- Na początek zdjęcie, spotkanie z psychologiem i oczywiście umundurowanie. Po drodze jest jeszcze fryzjer, a potem kierunek pod oddział. Miesiąc takiego szkolenia to sześć tysięcy złotych na rękę dla osoby, która ma poniżej 26. roku życia. Osoby starsze muszą odliczyć podatek - wyjaśniła ppor. Aleksandra Grąbczewska z koszalińskiego WCR-u.

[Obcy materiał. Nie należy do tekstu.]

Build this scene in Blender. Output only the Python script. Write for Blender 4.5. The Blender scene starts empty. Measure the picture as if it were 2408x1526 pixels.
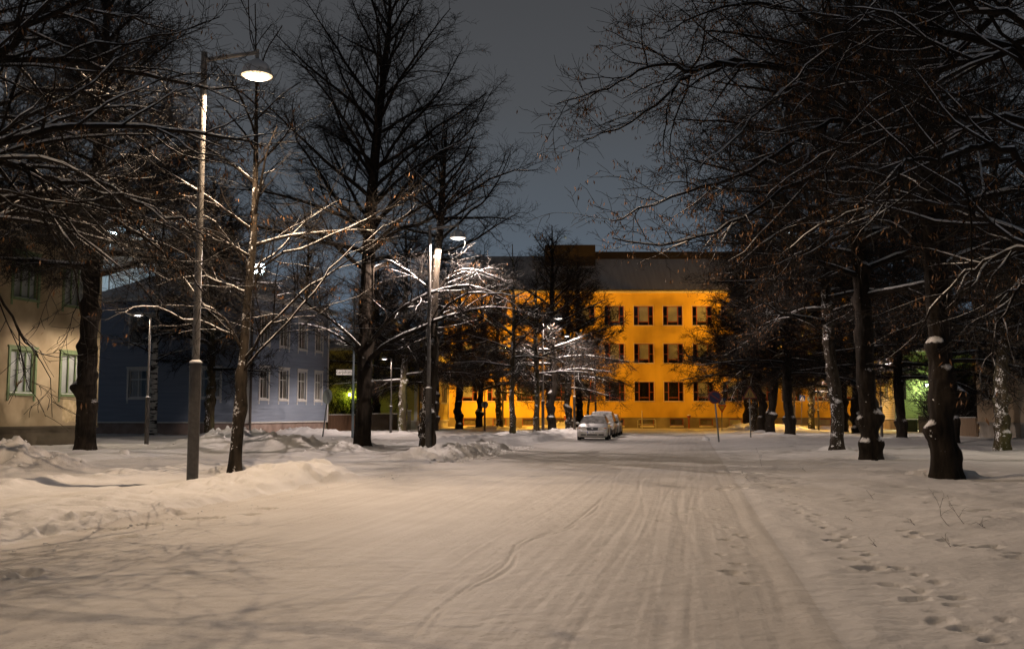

Major Michał Róg z 8 Pułku Przeciwlotniczego podkreślił, że u wielu osób już pierwszego dnia widać było żołnierski potencjał: - Już po pierwszym zachowaniu widać, że jest w nich potencjał. Jeśli nawet nie do pozostania w zawodowej służbie wojskowej, to na pewno czy to w wojskach terytorialnych, czy w aktywnej rezerwie. Dla tych, którzy nie uprawiają na co dzień sportu, w pierwszych dniach może być to niespodzianka, ale na pewno wszyscy przetrwają, dojdą do egzaminu i złożą przysięgę na sztandar jednostki.
Powodów, dla których przyszli żołnierze zjawili się w koszarach było wiele. - Od zawsze chciałam tu być, to spełnienie mojego marzenia. Obawy są zawsze, ale wszystko okaże się w trakcie szkolenia - powiedziała nam jedna z ochotniczek.